*WORK TO COMPLETE*
Comb through the entries for "script" and pull out each line that holds it.

** Start EXTRACTED MATERIAL **

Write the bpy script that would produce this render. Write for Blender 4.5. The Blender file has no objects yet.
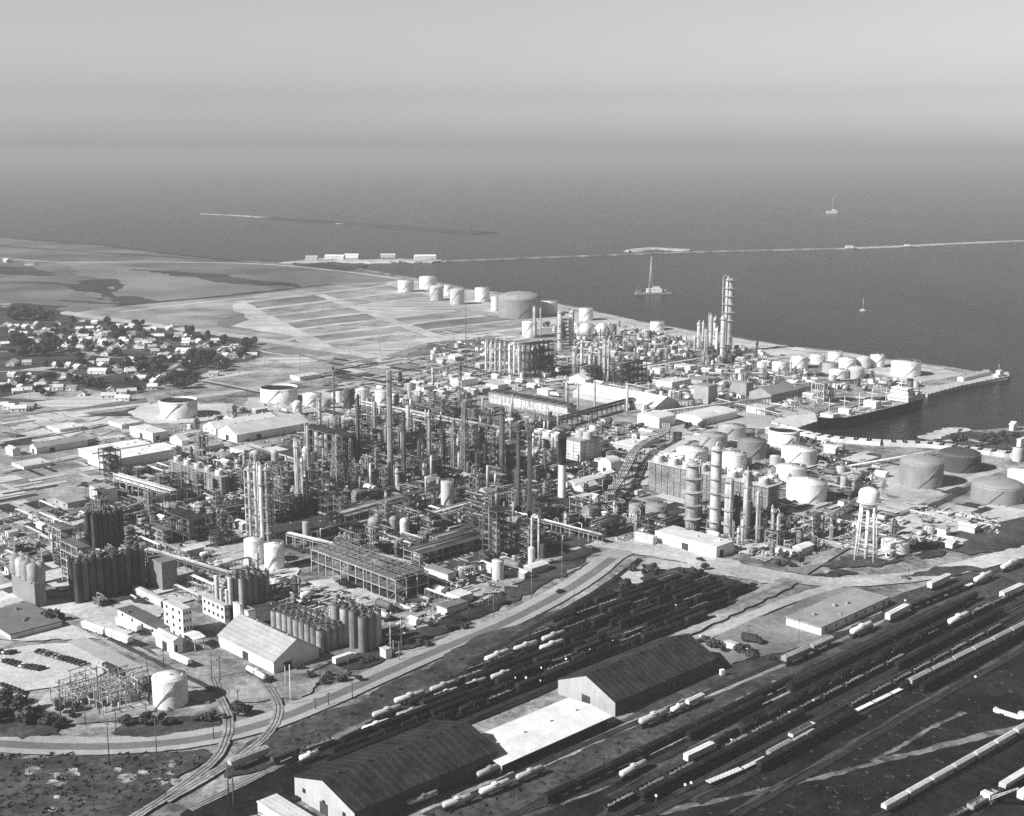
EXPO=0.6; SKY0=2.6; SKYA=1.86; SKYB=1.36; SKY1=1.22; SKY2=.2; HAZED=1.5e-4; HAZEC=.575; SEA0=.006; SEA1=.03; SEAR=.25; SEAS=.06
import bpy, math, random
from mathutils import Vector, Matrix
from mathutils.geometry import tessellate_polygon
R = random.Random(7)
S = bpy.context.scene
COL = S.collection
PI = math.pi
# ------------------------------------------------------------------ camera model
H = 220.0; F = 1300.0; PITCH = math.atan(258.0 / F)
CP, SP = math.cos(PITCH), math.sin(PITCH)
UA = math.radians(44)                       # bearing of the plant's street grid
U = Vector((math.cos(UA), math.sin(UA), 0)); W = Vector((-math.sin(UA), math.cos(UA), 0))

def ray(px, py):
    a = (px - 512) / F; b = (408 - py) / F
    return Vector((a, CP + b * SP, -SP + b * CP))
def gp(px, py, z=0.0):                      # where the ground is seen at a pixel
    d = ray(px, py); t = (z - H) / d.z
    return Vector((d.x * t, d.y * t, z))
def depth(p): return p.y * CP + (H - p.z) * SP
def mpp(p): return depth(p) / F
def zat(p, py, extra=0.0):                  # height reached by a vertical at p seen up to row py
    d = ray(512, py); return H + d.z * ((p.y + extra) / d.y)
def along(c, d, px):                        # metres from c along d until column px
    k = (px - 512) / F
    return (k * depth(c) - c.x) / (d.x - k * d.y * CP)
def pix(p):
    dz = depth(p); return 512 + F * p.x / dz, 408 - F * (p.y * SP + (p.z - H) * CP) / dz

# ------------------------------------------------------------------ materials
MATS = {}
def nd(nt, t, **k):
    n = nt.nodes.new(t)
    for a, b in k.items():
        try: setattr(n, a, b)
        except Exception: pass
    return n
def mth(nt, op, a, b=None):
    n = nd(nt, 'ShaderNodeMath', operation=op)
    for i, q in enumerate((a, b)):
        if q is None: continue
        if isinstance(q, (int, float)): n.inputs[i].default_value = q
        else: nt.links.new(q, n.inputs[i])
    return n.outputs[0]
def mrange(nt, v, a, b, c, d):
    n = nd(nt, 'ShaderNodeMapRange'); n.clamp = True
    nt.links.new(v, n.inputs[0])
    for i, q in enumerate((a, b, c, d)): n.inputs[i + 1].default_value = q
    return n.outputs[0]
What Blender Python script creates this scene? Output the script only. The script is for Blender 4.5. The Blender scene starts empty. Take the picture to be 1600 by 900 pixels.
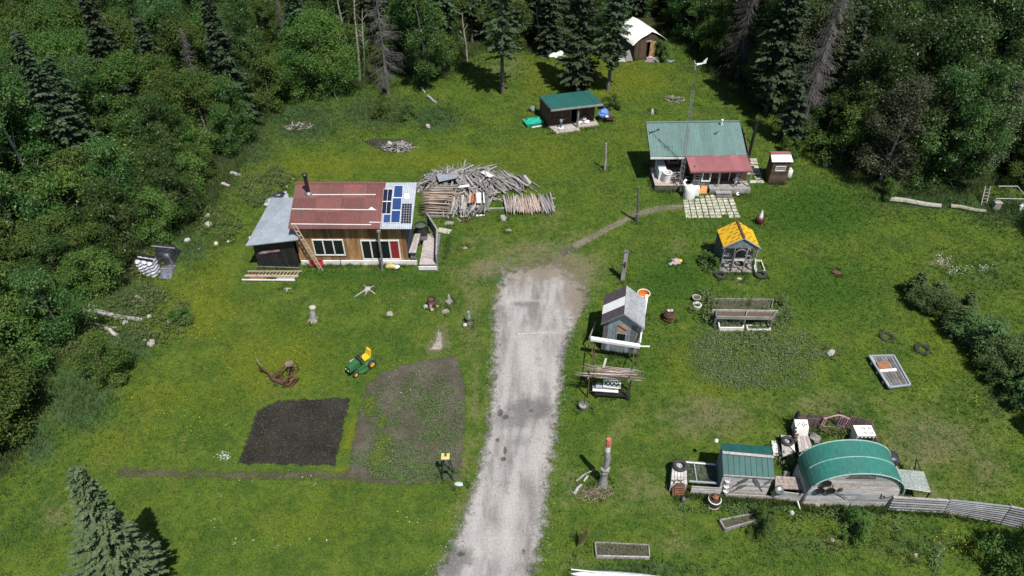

** End EXTRACTED MATERIAL **

*ANSWER TO THE EXERCISE*
Write the bpy script that would produce this render. Write for Blender 4.5. The Blender file has no objects yet.
What Blender Python script creates this scene? Output the script only. The script is for Blender 4.5. The Blender scene starts empty. Take the picture to be 1600 by 900 pixels.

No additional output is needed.